Privatizing marriage, as Dalmia points out, would create utter havoc in the case of divorce. Says one libertarian writer, "[You'd] get a deluge of claims and counterclaims about child custody and paternity, as parents fought either to establish or relinquish custody without any clear advance guidance from the government about how they will be treated. It is hard to imagine the state being more in a private family's business than this." The state would be dragged right into the middle of domestic affairs whether it wanted to be there or not. 

No, it is not possible to get the state out of the marriage licensing business. That alternative would be bad for adults (think of the Muslim wife) and absolutely horrible for children. 

The Bible has had it right all along. Marriage is the union of one man and one woman, and the state has a proper role as a “servant of God” (Romans 13:4) to recognize and protect the institution of God-ordained marriage using the authority that God himself has delegated to it. As Peter says, the proper role of government is to “praise those who do good” (1 Peter 2:14). 

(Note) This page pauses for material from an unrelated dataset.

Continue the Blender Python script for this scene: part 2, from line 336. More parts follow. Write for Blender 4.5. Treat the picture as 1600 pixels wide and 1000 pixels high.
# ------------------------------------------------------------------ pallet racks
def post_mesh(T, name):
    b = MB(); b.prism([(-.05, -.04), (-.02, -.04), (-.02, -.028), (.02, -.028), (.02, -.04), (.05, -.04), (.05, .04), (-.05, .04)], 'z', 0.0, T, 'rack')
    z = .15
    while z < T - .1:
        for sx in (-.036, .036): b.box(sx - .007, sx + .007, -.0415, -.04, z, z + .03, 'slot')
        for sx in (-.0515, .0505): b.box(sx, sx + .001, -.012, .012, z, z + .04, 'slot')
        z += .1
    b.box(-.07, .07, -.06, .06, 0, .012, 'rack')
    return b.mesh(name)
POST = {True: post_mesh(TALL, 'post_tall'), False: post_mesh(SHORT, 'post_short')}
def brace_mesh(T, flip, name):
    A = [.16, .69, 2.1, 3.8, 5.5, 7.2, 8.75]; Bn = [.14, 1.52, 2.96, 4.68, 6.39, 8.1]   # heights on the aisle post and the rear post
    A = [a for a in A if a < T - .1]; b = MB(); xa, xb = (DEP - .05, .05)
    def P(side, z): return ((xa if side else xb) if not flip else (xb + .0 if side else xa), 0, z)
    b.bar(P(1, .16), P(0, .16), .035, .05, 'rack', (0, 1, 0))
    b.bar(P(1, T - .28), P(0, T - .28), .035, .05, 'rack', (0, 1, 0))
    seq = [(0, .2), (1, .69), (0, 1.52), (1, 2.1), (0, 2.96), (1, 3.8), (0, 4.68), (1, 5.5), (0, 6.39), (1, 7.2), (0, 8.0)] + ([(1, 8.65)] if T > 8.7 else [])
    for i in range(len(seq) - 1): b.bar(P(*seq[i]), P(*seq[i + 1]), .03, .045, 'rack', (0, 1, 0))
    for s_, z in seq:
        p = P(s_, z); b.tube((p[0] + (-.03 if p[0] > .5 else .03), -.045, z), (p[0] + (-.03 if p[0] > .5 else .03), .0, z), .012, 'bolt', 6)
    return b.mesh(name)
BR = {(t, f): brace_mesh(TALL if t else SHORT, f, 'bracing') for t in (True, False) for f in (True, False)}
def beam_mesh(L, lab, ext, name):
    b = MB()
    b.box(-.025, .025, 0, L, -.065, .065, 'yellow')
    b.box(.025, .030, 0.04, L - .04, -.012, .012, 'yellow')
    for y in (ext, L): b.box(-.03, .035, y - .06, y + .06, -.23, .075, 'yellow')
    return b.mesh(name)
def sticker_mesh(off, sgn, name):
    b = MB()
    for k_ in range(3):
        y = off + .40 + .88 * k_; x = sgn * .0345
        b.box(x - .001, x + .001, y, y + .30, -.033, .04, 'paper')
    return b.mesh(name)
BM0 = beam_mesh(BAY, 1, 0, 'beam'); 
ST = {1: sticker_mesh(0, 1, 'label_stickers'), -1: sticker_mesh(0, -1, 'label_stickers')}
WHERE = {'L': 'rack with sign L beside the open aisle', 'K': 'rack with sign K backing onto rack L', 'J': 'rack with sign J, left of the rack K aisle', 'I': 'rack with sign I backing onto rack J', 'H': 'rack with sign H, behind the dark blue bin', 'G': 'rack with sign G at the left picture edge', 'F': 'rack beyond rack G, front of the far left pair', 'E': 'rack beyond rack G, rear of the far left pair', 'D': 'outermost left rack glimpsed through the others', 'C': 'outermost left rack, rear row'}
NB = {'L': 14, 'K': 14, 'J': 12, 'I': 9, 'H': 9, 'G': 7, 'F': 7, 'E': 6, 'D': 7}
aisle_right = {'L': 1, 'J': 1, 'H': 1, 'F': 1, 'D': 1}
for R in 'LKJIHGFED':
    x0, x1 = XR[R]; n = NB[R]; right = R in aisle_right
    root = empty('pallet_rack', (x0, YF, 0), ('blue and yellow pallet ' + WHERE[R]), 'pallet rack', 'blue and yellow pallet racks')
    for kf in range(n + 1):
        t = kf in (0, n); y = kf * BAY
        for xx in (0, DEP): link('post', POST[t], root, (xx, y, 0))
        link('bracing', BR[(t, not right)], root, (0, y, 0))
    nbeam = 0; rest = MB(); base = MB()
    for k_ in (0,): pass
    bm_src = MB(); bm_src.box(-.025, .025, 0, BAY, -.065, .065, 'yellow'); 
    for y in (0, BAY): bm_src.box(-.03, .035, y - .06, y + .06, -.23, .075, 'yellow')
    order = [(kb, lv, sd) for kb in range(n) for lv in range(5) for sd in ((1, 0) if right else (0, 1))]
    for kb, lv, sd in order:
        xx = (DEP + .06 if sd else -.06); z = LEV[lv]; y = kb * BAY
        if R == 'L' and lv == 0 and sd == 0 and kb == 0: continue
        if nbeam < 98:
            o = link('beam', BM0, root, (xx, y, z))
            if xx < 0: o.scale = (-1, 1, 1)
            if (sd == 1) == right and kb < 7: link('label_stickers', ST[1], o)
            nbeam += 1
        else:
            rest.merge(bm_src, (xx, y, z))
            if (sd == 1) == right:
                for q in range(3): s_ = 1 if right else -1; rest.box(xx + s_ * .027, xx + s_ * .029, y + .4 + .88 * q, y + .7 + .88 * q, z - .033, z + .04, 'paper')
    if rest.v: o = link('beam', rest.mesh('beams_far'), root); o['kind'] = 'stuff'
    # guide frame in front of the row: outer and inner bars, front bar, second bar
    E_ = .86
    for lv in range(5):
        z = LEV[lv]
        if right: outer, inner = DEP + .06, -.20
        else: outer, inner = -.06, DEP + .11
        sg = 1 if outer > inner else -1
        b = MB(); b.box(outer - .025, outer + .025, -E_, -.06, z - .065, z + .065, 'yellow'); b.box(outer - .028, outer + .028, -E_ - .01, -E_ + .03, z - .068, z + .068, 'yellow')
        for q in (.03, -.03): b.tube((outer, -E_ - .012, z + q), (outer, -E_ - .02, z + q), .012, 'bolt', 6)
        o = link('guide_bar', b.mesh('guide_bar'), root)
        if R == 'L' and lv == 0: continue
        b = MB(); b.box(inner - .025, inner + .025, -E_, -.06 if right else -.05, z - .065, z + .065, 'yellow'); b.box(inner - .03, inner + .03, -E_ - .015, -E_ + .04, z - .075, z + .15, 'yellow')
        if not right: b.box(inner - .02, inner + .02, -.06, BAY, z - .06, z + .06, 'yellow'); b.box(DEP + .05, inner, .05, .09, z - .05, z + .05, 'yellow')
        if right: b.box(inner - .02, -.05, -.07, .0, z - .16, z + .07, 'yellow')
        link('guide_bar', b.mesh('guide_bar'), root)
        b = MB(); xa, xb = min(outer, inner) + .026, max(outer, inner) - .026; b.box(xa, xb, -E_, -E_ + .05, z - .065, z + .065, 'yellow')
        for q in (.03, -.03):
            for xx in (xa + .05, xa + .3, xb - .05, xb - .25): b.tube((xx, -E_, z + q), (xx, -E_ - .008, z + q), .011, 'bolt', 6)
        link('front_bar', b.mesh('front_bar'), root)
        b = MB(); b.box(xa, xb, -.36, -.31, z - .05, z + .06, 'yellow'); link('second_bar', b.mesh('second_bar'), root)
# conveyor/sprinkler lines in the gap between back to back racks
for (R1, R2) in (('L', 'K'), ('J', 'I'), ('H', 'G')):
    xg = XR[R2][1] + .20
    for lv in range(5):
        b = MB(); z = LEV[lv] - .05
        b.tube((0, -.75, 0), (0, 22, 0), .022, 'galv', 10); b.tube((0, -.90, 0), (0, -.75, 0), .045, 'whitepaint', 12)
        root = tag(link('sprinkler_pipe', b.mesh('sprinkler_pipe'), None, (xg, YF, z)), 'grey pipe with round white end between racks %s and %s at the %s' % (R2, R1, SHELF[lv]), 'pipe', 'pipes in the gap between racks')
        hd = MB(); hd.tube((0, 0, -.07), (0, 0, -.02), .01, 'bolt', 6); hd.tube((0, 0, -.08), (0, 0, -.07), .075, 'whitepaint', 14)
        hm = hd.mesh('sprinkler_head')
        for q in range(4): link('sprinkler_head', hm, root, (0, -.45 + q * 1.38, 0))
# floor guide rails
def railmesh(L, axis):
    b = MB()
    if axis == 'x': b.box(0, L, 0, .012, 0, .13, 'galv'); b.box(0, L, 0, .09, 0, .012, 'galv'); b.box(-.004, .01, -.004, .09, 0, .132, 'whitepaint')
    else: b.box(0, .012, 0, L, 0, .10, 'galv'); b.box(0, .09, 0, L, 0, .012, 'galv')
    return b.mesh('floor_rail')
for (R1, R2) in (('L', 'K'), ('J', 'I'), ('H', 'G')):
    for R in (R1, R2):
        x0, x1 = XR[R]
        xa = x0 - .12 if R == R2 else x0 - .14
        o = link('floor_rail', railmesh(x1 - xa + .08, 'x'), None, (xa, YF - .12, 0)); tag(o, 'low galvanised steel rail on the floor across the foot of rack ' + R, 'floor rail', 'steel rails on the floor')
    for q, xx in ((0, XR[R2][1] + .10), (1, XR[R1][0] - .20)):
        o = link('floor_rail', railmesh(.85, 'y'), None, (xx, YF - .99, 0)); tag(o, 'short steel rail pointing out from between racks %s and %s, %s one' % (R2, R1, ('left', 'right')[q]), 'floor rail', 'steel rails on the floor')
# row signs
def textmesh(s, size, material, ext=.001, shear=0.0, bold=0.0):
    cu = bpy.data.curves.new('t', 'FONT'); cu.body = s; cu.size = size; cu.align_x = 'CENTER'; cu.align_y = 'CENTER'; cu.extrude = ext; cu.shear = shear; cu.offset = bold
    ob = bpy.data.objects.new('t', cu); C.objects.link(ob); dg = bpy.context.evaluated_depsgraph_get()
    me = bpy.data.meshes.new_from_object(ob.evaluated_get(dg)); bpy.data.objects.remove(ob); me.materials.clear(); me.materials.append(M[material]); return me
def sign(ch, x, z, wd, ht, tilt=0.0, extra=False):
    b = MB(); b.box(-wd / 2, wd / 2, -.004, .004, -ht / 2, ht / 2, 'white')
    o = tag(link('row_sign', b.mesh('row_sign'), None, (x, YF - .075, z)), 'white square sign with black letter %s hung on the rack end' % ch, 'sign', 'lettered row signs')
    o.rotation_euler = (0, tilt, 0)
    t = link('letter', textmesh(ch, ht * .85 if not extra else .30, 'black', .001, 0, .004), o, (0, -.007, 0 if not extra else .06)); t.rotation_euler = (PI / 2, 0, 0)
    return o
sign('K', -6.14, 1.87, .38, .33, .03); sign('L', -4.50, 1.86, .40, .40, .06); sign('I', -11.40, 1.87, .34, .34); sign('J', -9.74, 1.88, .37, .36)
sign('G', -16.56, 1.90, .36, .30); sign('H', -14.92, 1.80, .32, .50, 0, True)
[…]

Privatizing marriage is a bad idea, for adults (think of the precarious position of the Muslim wife) and fraught with risk for children. Life is unstable enough for modern children without removing the protections that God has designed the state to provide. If hard-core libertarians can recognize the fatal problems with the privatizing of marriage, Bible-believing Christians ought to be able to recognize them too. 

The task before us is not to remove civil government from marriage altogether, which is impossible as well as unscriptural, but to redouble our efforts to undo the damage the Supreme Court has done and to restore the proper definition of marriage, both culturally and legally. Let’s get to work.